Blog: Construction Act reform – potential impact on the industry

Rebecca Barrass

Rebecca Barrass looks at the details of a UK government consultation reviewing changes to construction legislation.

The government is currently consulting on a proposed package of reforms to the construction provisions contained in Part 2 of the Housing Grants, Construction and Regeneration Act 1996 (“the 1996 Act”). The consultation is running in parallel with a consultation in relation to retention payments in the construction industry, both of which are due to close tonight at 11:45pm.

This is not the first reform we have seen in relation to the 1996 Act. In October 2011, the government introduced amendments to the 1996 Act. Both the 1996 Act and the subsequent amendments sought to recognise the problems faced by contractors in the industry, particularly the prevalence of cash flow issues faced by smaller contractors. The amendments introduced a host of changes with the objective of:

  • increasing transparency in the exchange of information relating to payments;
  • encouraging parties to resolve disputes by adjudication, where appropriate; and
  • strengthening the right to suspend performance.

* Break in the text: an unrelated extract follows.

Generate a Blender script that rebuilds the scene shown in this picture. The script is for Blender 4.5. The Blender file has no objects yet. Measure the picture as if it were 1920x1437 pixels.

  • The amendments, amongst other things, removed the restriction on who can serve payment notices; clarified the content of payment and withholding notices; introduced a “fall back” provision, allowing payees to submit payment notices where the payer fails to do so; and, prohibited “pay when paid” clauses, ensuring that payment is not dependent on payments being made under another contract.

    The amendments also introduced changes to the law surrounding adjudication, including removing the possibility of contracting parties allocating the costs of adjudication to a particular party and, inserted provisions to allow parties to suspend performance in the event of non-payment.

    The government undertook to review the amendments after five years and the result is the current consultation. The consultation relates to the law and practices that apply in England. However, Scottish businesses should not dismiss it. The relevant law in Scotland does not differ significantly from that in England and the results of the consultation will therefore likely be a good indication of the issues in Scotland. The construction industry, more than any other industry, has a tendency to transcend UK borders.

    We see a huge number of Scottish based clients coming to us with disputes that have arisen under contracts governed by English law. Often contractors will have limited opportunity to negotiate the finer contract terms and if working for an English or England based employer, will frequently find themselves tied to a contract governed by English law – often not even realising that is the case!

    The primary purpose of the consultation is to establish how effective the 2011 changes have been and whether the above objectives have been met. There is a focus on the clarity and transparency of the payment under the 1996 Act. This was a major aim of the legislation and there is clear motivation to establish whether that has been achieved.

    The consultation sets out questions in respect of the 1996 Act’s fitness for purpose, including the complexity of the existing payment framework, the effectiveness of establishing a clear debt or basis of adjudication and the frequency of adjudication. It also looks at the effect of the suspension of performance provisions on payment.

    The consultation further considers the measures implemented in 2011 relating to Adjudication. Adjudication was introduced as a means of quickly and cost-effectively resolving disputes that arise under, and typically during, a construction contract. The speed of adjudication as a means of dispute resolution cannot be denied but we are seeing adjudication being used more and more in high value, complex disputes and questions have been raised as to whether adjudication is the appropriate forum for resolving such disputes. The consultation addresses the costs of adjudication, requesting information in relation to the affordability of adjudication, whether there has been a significant decrease to costs, and if parties were more inclined to adjudicate following the 2011 amendments.

    When the consultation closes the government will consider the answers received and determine whether there is a need or a want for further reform. The effects of the 1996 Act have been huge and in most respects, beneficial to contractors but no system is without its flaws. We are seeing a big increase in the cases coming to court concerning payment provisions since the 2011 amendments. In recent years the courts have been asked a number of important questions in relation to payment notices, default notices and the applicability of the Scheme for Construction Contracts.

    To some extent, we would always expect the courts to determine issues of legislative interpretation but given the government’s resolve to review the current legislation it seems the ideal opportunity to address any issues. Whatever the outcome, and bearing in mind the current government has its hands full with all matters Brexit, the consultation is still an important opportunity to have your say and those in the industry should take full advantage of that opportunity.